**What to produce**. Your task is to quote the listing below exactly, beginning with its first line and ending on the line bearing "R = math.radians".

····················

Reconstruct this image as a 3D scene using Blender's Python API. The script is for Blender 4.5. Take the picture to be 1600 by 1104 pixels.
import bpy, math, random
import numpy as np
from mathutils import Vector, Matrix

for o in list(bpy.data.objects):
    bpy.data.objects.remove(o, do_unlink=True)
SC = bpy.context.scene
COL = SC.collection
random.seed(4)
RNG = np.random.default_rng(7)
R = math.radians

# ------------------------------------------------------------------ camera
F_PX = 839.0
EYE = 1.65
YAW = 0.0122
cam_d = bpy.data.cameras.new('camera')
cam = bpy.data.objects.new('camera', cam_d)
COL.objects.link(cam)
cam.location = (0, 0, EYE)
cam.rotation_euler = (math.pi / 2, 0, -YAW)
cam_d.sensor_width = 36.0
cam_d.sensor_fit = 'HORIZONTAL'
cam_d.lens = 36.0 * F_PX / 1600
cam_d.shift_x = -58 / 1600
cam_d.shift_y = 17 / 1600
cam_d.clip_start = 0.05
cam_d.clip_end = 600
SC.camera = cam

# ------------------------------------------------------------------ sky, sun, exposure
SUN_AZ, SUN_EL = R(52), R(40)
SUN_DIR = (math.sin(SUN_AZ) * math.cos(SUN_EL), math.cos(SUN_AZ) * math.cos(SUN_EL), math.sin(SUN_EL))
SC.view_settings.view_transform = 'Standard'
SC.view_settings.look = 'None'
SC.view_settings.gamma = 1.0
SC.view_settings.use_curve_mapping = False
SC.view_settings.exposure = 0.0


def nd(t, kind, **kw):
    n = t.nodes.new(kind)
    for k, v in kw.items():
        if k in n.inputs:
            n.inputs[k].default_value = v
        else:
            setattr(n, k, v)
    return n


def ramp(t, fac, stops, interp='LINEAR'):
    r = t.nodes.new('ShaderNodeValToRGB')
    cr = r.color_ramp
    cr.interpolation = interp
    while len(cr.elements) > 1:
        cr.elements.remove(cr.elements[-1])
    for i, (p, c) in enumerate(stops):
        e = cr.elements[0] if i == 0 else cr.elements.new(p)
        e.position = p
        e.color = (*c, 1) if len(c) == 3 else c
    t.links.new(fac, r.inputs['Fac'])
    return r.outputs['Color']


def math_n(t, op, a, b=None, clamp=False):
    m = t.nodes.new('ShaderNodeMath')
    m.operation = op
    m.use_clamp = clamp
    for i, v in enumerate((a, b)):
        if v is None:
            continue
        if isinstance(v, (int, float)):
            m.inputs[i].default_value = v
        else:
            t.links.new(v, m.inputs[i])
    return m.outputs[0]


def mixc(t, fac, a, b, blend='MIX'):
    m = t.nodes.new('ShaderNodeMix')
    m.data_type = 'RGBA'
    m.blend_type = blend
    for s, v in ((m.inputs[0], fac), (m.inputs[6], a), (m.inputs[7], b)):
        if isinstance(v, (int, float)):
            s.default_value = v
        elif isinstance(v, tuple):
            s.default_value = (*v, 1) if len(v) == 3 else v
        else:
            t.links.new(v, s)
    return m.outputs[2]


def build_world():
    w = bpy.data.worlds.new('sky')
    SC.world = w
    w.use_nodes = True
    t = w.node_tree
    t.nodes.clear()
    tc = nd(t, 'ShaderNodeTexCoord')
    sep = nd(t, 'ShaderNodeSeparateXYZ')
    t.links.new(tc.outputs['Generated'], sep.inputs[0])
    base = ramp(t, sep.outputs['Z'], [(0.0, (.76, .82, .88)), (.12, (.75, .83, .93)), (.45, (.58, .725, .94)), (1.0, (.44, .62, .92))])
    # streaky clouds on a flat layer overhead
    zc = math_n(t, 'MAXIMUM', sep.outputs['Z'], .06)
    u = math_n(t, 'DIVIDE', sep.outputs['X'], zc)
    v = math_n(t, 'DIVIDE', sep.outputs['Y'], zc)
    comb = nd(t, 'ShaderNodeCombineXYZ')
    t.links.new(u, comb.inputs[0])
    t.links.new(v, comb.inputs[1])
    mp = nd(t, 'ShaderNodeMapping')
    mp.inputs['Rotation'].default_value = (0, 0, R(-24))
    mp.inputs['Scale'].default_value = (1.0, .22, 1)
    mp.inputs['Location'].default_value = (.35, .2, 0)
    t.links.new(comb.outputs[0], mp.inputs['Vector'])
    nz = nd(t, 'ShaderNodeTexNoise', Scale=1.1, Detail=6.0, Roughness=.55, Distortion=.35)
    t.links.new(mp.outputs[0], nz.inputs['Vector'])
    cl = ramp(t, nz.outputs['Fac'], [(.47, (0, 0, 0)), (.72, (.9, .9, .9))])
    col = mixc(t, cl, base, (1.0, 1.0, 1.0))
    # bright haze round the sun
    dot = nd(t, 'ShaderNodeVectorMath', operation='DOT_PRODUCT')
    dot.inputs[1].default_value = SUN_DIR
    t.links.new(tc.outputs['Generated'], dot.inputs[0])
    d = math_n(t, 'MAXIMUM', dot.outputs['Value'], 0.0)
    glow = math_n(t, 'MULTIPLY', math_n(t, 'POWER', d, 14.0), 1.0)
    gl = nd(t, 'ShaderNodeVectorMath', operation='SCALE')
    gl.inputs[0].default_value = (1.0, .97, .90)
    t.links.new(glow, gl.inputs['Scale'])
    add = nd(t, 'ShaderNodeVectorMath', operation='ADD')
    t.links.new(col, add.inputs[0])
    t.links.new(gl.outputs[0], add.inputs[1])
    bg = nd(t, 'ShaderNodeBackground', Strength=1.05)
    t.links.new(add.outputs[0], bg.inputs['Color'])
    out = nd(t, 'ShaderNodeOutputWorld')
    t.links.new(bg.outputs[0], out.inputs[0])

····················

**Result of the task**.
Reconstruct this image as a 3D scene using Blender's Python API. The script is for Blender 4.5. Take the picture to be 1600 by 1104 pixels.
import bpy, math, random
import numpy as np
from mathutils import Vector, Matrix

for o in list(bpy.data.objects):
    bpy.data.objects.remove(o, do_unlink=True)
SC = bpy.context.scene
COL = SC.collection
random.seed(4)
RNG = np.random.default_rng(7)
R = math.radians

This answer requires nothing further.